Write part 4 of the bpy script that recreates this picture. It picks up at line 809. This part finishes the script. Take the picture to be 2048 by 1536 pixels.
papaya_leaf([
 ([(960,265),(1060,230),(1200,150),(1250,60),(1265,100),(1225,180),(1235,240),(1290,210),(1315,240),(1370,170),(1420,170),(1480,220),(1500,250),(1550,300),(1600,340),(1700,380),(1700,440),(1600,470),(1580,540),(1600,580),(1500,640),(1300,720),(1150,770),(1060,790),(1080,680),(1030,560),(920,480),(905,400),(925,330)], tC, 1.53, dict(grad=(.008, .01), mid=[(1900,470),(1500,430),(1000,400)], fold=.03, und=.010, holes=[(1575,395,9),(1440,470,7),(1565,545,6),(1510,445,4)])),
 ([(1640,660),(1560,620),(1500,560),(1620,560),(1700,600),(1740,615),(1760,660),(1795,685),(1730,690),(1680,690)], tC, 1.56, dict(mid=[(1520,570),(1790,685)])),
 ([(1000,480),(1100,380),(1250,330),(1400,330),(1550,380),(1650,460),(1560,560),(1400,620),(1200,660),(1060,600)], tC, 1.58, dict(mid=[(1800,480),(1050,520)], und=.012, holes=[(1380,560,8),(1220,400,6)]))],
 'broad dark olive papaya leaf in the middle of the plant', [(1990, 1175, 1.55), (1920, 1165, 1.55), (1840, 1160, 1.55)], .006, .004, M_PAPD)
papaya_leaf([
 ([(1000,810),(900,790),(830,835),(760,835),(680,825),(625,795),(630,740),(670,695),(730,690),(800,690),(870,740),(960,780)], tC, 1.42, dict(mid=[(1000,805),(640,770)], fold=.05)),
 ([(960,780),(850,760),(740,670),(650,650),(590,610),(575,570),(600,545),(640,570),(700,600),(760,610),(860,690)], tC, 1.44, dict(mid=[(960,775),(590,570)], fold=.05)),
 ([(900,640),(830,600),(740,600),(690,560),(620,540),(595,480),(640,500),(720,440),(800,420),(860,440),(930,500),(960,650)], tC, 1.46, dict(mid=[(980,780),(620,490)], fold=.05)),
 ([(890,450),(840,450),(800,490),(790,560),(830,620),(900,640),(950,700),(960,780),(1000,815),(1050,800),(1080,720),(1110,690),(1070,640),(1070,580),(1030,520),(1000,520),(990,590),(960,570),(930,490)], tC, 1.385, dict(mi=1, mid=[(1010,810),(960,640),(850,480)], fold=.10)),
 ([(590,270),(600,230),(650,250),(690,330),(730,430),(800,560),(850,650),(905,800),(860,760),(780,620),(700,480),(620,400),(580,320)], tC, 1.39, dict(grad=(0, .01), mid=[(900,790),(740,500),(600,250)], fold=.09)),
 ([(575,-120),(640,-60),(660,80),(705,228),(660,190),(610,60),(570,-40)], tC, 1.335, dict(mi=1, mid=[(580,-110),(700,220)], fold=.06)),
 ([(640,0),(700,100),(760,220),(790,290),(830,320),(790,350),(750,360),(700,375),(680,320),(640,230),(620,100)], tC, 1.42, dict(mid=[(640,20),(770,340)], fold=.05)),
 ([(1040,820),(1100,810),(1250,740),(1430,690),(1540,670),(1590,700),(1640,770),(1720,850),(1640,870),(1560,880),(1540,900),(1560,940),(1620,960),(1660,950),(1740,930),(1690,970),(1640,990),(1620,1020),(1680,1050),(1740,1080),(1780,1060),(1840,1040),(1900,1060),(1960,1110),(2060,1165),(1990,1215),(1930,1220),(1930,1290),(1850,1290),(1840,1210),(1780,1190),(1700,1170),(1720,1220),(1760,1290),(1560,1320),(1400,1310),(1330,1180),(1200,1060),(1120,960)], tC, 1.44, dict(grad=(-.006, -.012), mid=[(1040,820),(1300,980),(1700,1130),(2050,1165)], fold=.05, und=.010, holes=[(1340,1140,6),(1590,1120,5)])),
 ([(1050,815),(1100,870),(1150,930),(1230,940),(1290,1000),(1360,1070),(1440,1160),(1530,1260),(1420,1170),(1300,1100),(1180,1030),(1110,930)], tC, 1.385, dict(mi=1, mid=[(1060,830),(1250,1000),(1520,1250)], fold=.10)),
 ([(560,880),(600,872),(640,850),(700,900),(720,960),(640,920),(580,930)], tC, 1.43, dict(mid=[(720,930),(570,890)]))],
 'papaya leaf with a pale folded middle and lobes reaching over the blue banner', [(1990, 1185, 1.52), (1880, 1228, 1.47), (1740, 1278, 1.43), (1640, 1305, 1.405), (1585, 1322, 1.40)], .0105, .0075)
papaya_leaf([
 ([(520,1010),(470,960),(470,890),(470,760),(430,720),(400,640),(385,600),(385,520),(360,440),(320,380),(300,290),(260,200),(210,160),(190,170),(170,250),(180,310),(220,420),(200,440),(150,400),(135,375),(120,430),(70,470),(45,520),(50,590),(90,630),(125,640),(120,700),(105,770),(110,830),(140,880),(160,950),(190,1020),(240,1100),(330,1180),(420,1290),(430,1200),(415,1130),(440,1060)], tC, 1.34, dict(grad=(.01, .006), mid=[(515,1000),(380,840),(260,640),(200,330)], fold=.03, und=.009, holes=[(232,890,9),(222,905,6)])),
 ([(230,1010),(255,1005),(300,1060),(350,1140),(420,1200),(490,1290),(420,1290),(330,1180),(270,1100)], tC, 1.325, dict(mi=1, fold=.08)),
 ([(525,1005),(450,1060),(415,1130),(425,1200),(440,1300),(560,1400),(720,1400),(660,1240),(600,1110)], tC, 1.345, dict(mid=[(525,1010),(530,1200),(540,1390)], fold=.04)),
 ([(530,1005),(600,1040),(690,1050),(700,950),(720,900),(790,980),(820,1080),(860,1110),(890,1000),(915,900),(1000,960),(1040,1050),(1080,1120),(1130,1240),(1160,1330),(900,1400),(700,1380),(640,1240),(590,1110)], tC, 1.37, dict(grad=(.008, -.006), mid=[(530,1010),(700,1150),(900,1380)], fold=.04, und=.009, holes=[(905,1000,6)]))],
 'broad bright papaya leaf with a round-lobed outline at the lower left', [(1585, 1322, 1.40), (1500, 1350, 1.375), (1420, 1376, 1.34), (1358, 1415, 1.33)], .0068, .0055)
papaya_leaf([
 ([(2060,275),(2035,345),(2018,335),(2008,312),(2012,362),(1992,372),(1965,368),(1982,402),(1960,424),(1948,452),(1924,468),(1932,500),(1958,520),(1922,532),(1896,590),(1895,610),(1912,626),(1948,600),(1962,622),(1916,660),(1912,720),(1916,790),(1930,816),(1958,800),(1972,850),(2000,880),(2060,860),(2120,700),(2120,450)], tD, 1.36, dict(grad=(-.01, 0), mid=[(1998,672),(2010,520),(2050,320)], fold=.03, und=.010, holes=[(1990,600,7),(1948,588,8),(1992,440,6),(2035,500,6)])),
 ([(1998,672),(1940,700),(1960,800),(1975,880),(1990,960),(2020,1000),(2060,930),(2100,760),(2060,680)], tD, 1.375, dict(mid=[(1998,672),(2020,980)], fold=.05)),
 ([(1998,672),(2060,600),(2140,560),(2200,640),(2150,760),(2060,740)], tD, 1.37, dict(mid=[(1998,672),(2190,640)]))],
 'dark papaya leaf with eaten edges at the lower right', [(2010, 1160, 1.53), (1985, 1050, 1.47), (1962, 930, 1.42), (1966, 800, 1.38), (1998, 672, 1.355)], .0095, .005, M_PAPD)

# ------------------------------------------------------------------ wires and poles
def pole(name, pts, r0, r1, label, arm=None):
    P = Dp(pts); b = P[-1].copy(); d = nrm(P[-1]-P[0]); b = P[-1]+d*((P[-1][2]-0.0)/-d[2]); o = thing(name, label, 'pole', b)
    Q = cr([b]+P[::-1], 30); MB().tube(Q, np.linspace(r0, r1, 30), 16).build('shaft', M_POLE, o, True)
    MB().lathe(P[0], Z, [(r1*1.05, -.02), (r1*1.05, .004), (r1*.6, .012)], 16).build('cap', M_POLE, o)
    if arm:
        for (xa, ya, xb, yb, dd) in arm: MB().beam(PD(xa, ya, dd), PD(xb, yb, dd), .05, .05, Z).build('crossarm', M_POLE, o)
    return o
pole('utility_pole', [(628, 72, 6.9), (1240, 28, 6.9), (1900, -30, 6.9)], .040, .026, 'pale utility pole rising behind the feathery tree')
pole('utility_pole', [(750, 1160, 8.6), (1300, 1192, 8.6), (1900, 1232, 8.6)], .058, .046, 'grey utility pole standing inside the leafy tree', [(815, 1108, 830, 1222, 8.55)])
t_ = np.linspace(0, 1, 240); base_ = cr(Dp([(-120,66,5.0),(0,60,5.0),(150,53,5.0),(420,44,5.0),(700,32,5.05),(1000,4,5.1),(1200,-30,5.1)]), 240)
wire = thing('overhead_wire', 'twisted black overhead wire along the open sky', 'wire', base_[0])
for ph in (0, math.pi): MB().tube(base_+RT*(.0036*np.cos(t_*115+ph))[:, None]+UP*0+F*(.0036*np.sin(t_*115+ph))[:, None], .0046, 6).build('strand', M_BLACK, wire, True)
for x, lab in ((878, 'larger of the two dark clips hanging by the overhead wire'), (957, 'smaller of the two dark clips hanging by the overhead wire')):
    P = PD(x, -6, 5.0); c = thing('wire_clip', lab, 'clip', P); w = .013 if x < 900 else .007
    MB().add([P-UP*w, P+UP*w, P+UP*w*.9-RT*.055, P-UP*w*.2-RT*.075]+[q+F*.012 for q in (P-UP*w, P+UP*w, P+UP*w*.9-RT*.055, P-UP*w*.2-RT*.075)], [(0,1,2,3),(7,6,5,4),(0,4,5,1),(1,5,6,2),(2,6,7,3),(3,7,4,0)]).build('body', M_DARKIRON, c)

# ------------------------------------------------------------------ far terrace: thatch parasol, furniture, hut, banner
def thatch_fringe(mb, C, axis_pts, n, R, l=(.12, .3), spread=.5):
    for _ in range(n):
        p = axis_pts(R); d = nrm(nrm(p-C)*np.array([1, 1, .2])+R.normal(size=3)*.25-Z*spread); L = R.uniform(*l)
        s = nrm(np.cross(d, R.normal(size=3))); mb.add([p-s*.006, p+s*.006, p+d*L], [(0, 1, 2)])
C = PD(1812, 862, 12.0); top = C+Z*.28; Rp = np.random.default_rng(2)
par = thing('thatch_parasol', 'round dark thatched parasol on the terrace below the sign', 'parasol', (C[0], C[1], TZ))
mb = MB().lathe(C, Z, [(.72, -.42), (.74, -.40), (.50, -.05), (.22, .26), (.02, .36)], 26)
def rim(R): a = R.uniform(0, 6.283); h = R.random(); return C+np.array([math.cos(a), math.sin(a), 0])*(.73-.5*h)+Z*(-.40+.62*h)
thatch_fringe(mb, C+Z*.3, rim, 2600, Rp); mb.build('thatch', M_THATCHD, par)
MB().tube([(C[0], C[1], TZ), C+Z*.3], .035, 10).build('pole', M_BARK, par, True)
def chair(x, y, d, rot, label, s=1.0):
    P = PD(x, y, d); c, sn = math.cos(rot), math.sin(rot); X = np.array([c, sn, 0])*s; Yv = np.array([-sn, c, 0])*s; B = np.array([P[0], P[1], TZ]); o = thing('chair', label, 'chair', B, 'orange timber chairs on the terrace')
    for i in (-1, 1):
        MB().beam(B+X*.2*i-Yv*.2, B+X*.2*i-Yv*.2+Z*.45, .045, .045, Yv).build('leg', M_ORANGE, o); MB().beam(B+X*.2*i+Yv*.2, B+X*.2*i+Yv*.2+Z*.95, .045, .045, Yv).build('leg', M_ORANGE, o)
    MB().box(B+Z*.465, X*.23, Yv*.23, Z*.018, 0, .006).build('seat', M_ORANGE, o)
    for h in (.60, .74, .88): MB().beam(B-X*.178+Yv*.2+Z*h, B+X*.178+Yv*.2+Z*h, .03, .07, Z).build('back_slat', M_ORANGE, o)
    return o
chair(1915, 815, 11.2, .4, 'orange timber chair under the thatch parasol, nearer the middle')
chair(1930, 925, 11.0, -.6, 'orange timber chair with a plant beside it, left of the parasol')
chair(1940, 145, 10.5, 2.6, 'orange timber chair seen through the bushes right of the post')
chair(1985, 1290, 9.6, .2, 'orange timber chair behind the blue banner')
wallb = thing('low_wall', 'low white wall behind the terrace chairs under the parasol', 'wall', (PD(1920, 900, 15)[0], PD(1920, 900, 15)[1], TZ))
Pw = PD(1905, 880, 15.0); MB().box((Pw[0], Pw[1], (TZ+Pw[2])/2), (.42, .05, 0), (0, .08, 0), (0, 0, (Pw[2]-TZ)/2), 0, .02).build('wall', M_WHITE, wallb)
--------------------
Work out how many lines of the material above contain the word "middle", then give only that figure.

#### FULL RESPONSE
3